_Required task_. Quote the data exactly, first line to the line containing "bbL(P3)), .020, .020), M['steel'], R2, .002)", with no pictures.

_Data segment_.
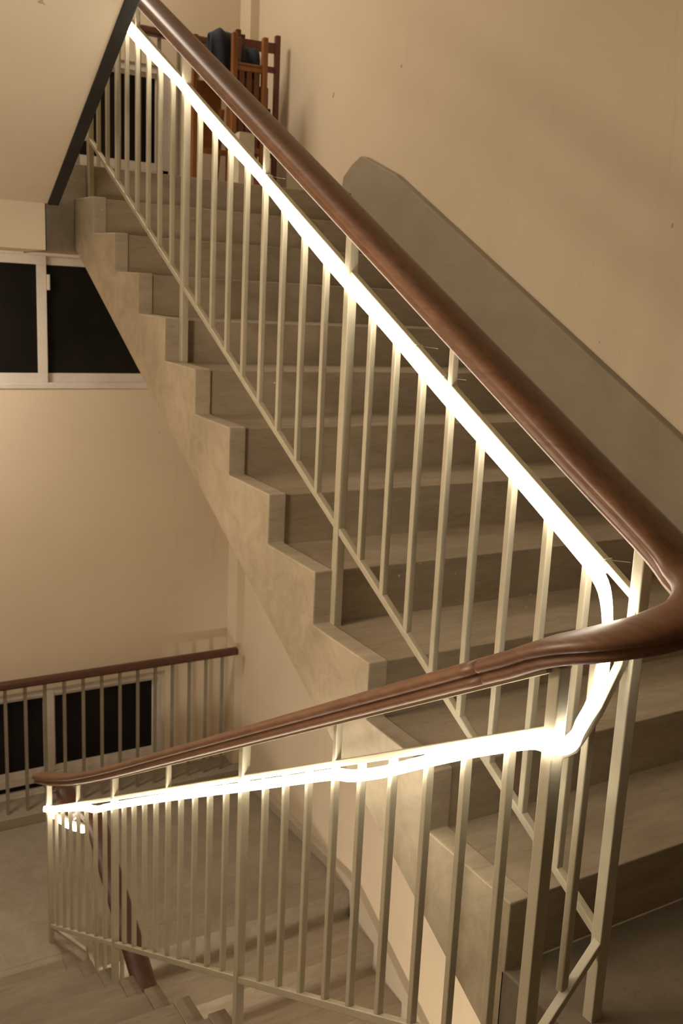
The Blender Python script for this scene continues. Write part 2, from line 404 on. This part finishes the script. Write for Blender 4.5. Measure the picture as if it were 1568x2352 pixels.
P0, P1, P2, P3 = -.243, .930, 2.105, 3.166
for y in (P0, P1, P2, P3):
    zf = levels(y, zB, YL + 11 * r, -1)
    post(R2, LX, y, zf - .003, hrL(y) + (.004 if y < 3 else .078))
fam = [(-.142, 0), (-.026, 0), (.088, 0), (.210, 0), (.329, 0), (.440, 1), (.563, 0), (.682, 0), (.796, 0)]
fam += [(P1 + i * (P2 - P1) / 10, i == 5) for i in range(1, 10)] + [(P2 + i * (P3 - P2) / 8, i == 4) for i in range(1, 8)]
for y, up in fam:
    post(R2, LX, y, bbL(y) + .004, (hrL(y) + (.004 if y < 2.5 else .02)) if up else tbL(y), .0165, 'baluster')
link('top_bar', bar((LX, P0, tbL(P0)), (LX, P3, tbL(P3) + .03), .016, .016), M['steel'], R2, .002)
link('bottom_bar', bar((LX, P0, bbL(P0)), (LX, P3, bbL(P3)), .020, .020), M['steel'], R2, .002)

# lowest railing
R3 = thing('stair_railing', 'railing of the lowest flight, its brown handrail seen edge-on behind the lower left balusters', 'railing', (BX, 2.86, zB))
hb = lambda y: y * s - 2.60; tb3 = lambda y: y * s - 2.715; bb3 = lambda y: y * s - 3.385
link('handrail', sweep(crom(endturn, 8), PROF), M['rail_dark'], R3, 0, True)
link('top_bar', bar((BX, .4, tb3(.4)), (BX, 2.86, tb3(2.86)), .016, .016), M['steel'], R3, .002)
link('bottom_bar', bar((BX, .4, bb3(.4)), (BX, 2.86, bb3(2.86)), .018, .018), M['steel'], R3, .002)
link('bottom_bar', bar((BX, 2.86, bb3(2.86) - .01), (LX, P3, bbL(P3)), .018, .018), M['steel'], R3, .002)
link('top_bar', bar((BX, 2.86, tb3(2.86)), (LX + .012, P3, -1.19), .014, .014), M['steel'], R3, .002)
for i in range(0, 17):
    y = 2.86 - i * .1285
    if i % 9 == 0: post(R3, BX, y, (zB - (0 if i == 0 else 8 * h)) - .003 if False else bb3(y) - (.12 if i else .06), hb(y) + .004)
    else: post(R3, BX, y, bb3(y) + .004, (hb(y) + .004) if i in (4, 13) else tb3(y), .0165, 'baluster')

# railing stub at the upper landing turning towards the overhead flight
R4 = thing('stair_railing', 'short cream railing post at the head of the rising flight, beside the black soffit edge', 'railing', (-.02, 3.22, zC))
post(R4, -.028, 3.235, zC - .003, zC + .95, .022)
link('bottom_bar', bar((UX, 3.172, bbU(3.172)), (-.028, 3.235, bbU(3.172) + .01), .018, .018), M['steel'], R4, .002)

# ------------------------------------------------------------------ guard rails before the low windows
def guard(z, label):
    t = thing('guard_rail', label, 'guard rail', (0, 4.42, z + .07))
    prof = [(-.027, 0), (.027, 0), (.0295, .012), (.027, .034), (.018, .044), (-.018, .044), (-.027, .034), (-.0295, .012)]
    link('handrail', sweep([(XLW, 4.42, z + .905), (0, 4.42, z + .905), (1.425, 4.42, z + .905)], prof), M['rail_dark'], t, .002)
    x = 1.317
    while x > -1.6:
        link('baluster', bx(x - .0095, x + .0095, 4.4105, 4.4295, z + .068, z + .908), M['shaded_steel'], t, .002); x -= .1195
    return t
guard(zB, 'low window guard rail with brown handrail and steel bars at lower left')
guard(zC, 'window guard rail behind the balusters on the upper landing, mostly hidden')

# ------------------------------------------------------------------ light strip
LEDP = [(-.0075, -.012), (.0075, -.012), (.0075, .012), (-.0075, .012)]
ux, lx = UX - .016, LX - .016
offU = [(3.25, .945), (2.629, .934), (2.3, .940), (2.043, .954), (1.75, .940), (1.384, .951), (1.1, .938), (.877, .935), (.65, .941), (.407, .938), (.15, .943), (-.04, .941)]
led = [(ux, y, y * s + o_) for y, o_ in offU]
led += [(ux - .006, -.085, .896), (.030, -.135, .866), (.002, -.178, .812), (-.040, -.219, .754), (-.080, -.237, .703), (-.120, -.254, .679), (-.150, -.272, .669), (-.178, -.274, .664), (lx - .004, -.250, .660)]
offL = [(-.20, .531), (-.05, .530), (.10, .522), (.22, .514), (.34, .515), (.42, .525), (.60, .527), (.91, .529), (1.3, .533), (1.8, .535), (2.1, .534), (2.3, .530), (2.45, .545), (2.7, .556), (3.0, .566), (3.16, .575)]
led += [(lx, y, -y * s + o_) for y, o_ in offL]
led += [(lx + .004, 3.185, -1.180), (lx + .020, 3.192, -1.186), (-.152, 3.165, -1.203), (-.12, 3.01, -1.189), (-.085, 2.90, -1.166), (-.078, 2.86, -1.150)]
LED = thing('light_strip', 'glowing warm-white flexible LED strip running along the railing bars and round the turn', 'light strip', (ux, 0, .94))
link('glowing_tube', sweep(crom(led, 5), LEDP), M['led'], LED)
def tie(p, q, n=None):
    link('cable_tie', bar(p, q, .0022, .0012), M['nylon'], LED)
for y in (-.10, .43, .545, 1.36):
    z = y * s + .952
    link('cable_tie', bx(UX - .0105, UX + .0105, y - .002, y + .002, z - .012, z + .016), M['nylon'], LED)
    tie((UX + .008, y, z + .012), (UX + .045, y - .015, z + .008))
tie((LX - .01, 2.55, tbL(2.55) - .01), (LX - .005, 2.50, tbL(2.55) + .05))

# ------------------------------------------------------------------ chairs on the upper landing
def chair_folded(name, label, x, y, w, ht, m, slats, rot, lean=0, loc_z=zC, sm=None):
    t = thing(name, label, 'chair', (x, y, loc_z))
    def P(o): 
        o.location = (0, 0, 0); return o
    a = .03
    for sx in (-1, 1):
        P(link('leg', bar((sx * w / 2, 0, 0), (sx * w / 2, lean, ht), a, .036, (0, 1, 0)), m, t, .005))
        P(link('leg', bar((sx * (w / 2 - .036), .13, 0), (sx * (w / 2 - .036), .03, ht * (.985 if sx < 0 and slats else .58)), .026, .032, (0, 1, 0)), m, t, .004))
    for z, hh in ((ht - (.07 if slats != 3 else .155), .055 if slats != 3 else .022), (ht * .80, .032), (ht * .30, .03), (ht * .1, .03)):
        P(link('rail', bar((-w / 2, lean * z / ht, z), (w / 2, lean * z / ht, z), .022, hh), m, t, .003))
    for i in range(slats):
        sx = -w / 2 + w * (i + 1) / (slats + 1)
        P(link('slat', bar((sx, lean * .4, ht * .10), (sx, lean, ht * .80), .030, .012, (0, 1, 0)), sm or m, t, .002))
    P(link('seat', bx(-w / 2 + .03, w / 2 - .03, .045, .085, ht * .30, ht * .30 + .38), m, t, .008))
    t.rotation_euler = (0, 0, rot); return t
chair_folded('folded_chair', 'orange-brown wooden chair with a single tall post, leftmost beside the upper window', 1.005, 4.02, .215, .85, M['chair_wood'], 0, 0)
chair_folded('folded_chair', 'orange-brown wooden chair with dark slats standing in front of the navy cloth', 1.125, 3.80, .175, .84, M['chair_wood'], 3, math.radians(-4), sm=M['chair_dark'])
chair_folded('folded_chair', 'dark red-brown folded chair nearest the right wall, behind the others', 1.290, 4.05, .235, .93, M['chair_dark'], 2, math.radians(-8))

# navy cloth draped over the chair backs
b = nb(); nx, nz = 22, 16
grid = []
for i in range(nx + 1):
    row = []
    for j in range(nz + 1):
        u = i / nx; v = j / nz
        x = .925 + u * .285
        ztop = zC + .835 + .045 * math.sin(u * math.pi * 1.5 + .1) * (1 - u * .6) - .02 * u
        arc = (v - .5) * 2
        y = 3.885 + .030 * math.tanh(arc * 4) + .012 * math.sin(u * 17 + v * 3)
        z = ztop - abs(arc) ** 1.6 * (.24 + .03 * math.sin(u * 9)) - .004 * math.sin(u * 25)
        row.append(b.verts.new((x, y, z)))
    grid.append(row)
for i in range(nx):
    for j in range(nz): b.faces.new((grid[i][j], grid[i + 1][j], grid[i + 1][j + 1], grid[i][j + 1]))
o = link('draped_cloth', b, M['cloth'], None, 0, True)
md = o.modifiers.new('t', 'SOLIDIFY'); md.thickness = .006
tag(o, 'dark navy cloth draped over the top of the wooden chairs', 'cloth')
# pale carton on the landing
t = thing('cardboard_box', 'pale narrow carton standing before the chairs on the upper landing', 'box', (1.02, 3.62, zC))
for nm, bb in (('carton', bx(-.045, .045, -.04, .04, 0, .30)), ('flap', bx(-.045, .045, -.042, .0, .30, .304))):
    o = link(nm, bb, M['card'], t, .003); o.location = (0, 0, 0)

# ------------------------------------------------------------------ lights
def area(name, loc, rot, size, power, colr):
    l = bpy.data.lights.new(name, 'AREA'); l.shape = 'RECTANGLE'; l.size, l.size_y = size; l.energy = power; l.color = colr
    o = bpy.data.objects.new(name, l); col.objects.link(o); o.location = loc; o.rotation_euler = rot; return o
warm = (1, .87, .70)
def bulb(name, loc, rad, power, colr):
    l = bpy.data.lights.new(name, 'POINT'); l.shadow_soft_size = rad; l.energy = power; l.color = colr
    o = bpy.data.objects.new(name, l); col.objects.link(o); o.location = loc; return o
area('upper_landing_fill', (-.2, 3.9, 4.2), (0, 0, 0), (.8, .8), 42, warm)  # added soft fill over the upper landing, not a known fitting
area('lower_landing_fill', (-.9, 3.7, 1.72), (0, 0, 0), (.6, .4), 34, (1, .89, .77))  # added soft fill to brighten the back wall and lower landing
bulb('side_fill', (-1.46, .65, 1.35), .12, 40, warm)  # invented fill at the left, out of view, brightening stringer and baluster sides
bulb('under_stair_lamp', (-.75, 1.35, -2.35), .10, 115, (1, .88, .74))
area('under_landing_lamp', (.6, -1.2, -.45), (0, 0, 0), (.8, .5), 25, (1, .87, .72))
w = bpy.data.worlds.new('World'); bpy.context.scene.world = w; w.use_nodes = True
w.node_tree.nodes['Background'].inputs[0].default_value = (.01, .009, .008, 1)

# ------------------------------------------------------------------ camera
C0 = Vector((-1.2501, -1.3288, 1.3417)); yaw, pit, rol, fpx = .54212, -.20737, .046517, 2218.05
cy, sy, cp, sp = math.cos(yaw), math.sin(yaw), math.cos(pit), math.sin(pit)
f = Vector((sy * cp, cy * cp, sp)); rt = Vector((cy, -sy, 0)); up = rt.cross(f)
R_ = math.cos(rol) * rt + math.sin(rol) * up; U_ = -math.sin(rol) * rt + math.cos(rol) * up
cam = bpy.data.cameras.new('camera'); co = bpy.data.objects.new('camera', cam); col.objects.link(co)
co.matrix_world = Matrix(((R_.x, U_.x, -f.x, C0.x), (R_.y, U_.y, -f.y, C0.y), (R_.z, U_.z, -f.z, C0.z), (0, 0, 0, 1)))
cam.sensor_fit = 'HORIZONTAL'; cam.sensor_width = 36; cam.lens = 36 * fpx / 1568; cam.clip_start = .05
cam.dof.use_dof = True; cam.dof.focus_distance = 1.95; cam.dof.aperture_fstop = 11
sc = bpy.context.scene; sc.camera = co
sc.view_settings.view_transform = 'Standard'; sc.view_settings.look = 'None'; sc.view_settings.exposure = 0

_Task response_.
The Blender Python script for this scene continues. Write part 2, from line 404 on. This part finishes the script. Write for Blender 4.5. Measure the picture as if it were 1568x2352 pixels.
P0, P1, P2, P3 = -.243, .930, 2.105, 3.166
for y in (P0, P1, P2, P3):
    zf = levels(y, zB, YL + 11 * r, -1)
    post(R2, LX, y, zf - .003, hrL(y) + (.004 if y < 3 else .078))
fam = [(-.142, 0), (-.026, 0), (.088, 0), (.210, 0), (.329, 0), (.440, 1), (.563, 0), (.682, 0), (.796, 0)]
fam += [(P1 + i * (P2 - P1) / 10, i == 5) for i in range(1, 10)] + [(P2 + i * (P3 - P2) / 8, i == 4) for i in range(1, 8)]
for y, up in fam:
    post(R2, LX, y, bbL(y) + .004, (hrL(y) + (.004 if y < 2.5 else .02)) if up else tbL(y), .0165, 'baluster')
link('top_bar', bar((LX, P0, tbL(P0)), (LX, P3, tbL(P3) + .03), .016, .016), M['steel'], R2, .002)
link('bottom_bar', bar((LX, P0, bbL(P0)), (LX, P3, bbL(P3)), .020, .020), M['steel'], R2, .002)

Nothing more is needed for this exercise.